Interrogado sobre os maiores desafios que enfrentou durante a viagem, João Chalupa garantiu que foram, sem dúvida, as feridas nos pés, o pavimento em «muito mau estado» em certos locais e as subidas e descidas constantes em certas partes do caminho. «Houve pessoas a fazer passagens rasantes com carros e camiões, mas como eu tinha o carro de apoio, normalmente a minha namorada e o meu amigo iam atrás de mim a proteger-me», explica o atleta.

Apesar disso, nunca pensou em desistir. «Tive momentos em que pensei que naquele dia não aguentava mais e ia parar para descansar. Principalmente o  dia a seguir de ter feito Quinta do Conde até Sines (98 kms de uma vez ao 10 dia de viagem)», admitiu. Quando saiu de Sines no dia seguinte, as dores eram tantas que andou 10kms e pensou: «Não aguento mais as dores. Vou parar e amanhã logo ando mais».

Mesmo assim, a persistência venceu e conseguiu percorrer 70 km nesse dia. «Cheguei a São Teotónio. As dores eram maioritariamente vindas das feridas/bolhas que rebentaram nos pés e inflamações por causa da pressão constante dos patins nos mesmos sítios. Para aguentar, utilizava um creme de aquecimento que se usa para cavalos, apenas para disfarçar as dores. Além disso, «muitos pensos e tape/fita adesiva para tapar as feridas». De x em x kms tinha de tirar e voltar a pôr os patins para aliviar os pés.

Já psicologicamente, foi a chuva e os dias cinzentos que o mandaram abaixo. «O frio, vento forte e chuva eram muito chatos, mas tinha uma equipa por trás ( a Filipa, o Manuel e os meus pais nos primeiros dois dias) que puxaram sempre por mim quando precisava», agradeceu, acrescentando que ele próprio também puxava pela equipa, pois aguentarem uma viagem de 800 kms de uma ponta à outra do país  a 20/30 kms à hora de carro, «não é pêra doce». «Não foi fácil para eles e especialmente para me ajudarem. O sacrifício não era por eles! Era por mim! Eu sentia esse peso de ter de os animar sempre que podia. Devo-lhes muito», frisou.

O seu objetivo? Viver a aventura, viver o momento. «Não foi bater nenhum recorde nem ser melhor do que ninguém. Descobri que nunca ninguém tinha atravessado Portugal de patins e gostei de ser o primeiro a fazê-lo, mas não o fiz por isso», garantiu.
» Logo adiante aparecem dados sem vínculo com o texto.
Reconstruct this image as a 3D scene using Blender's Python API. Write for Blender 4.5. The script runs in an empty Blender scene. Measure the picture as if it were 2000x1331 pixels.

Fez, acrescenta, para se realizar enquanto pessoa. «Para me ultrapassar e me tornar melhor do que eu próprio», reforça. Chegar a Portimão, «foi uma mistura de sentimentos». «Uma felicidade extrema por ter conseguido e alguma tristeza por ter acabado. Mas foi boa, essa tristeza. Deixou-me cheio de vontade para a próxima aventura», remata.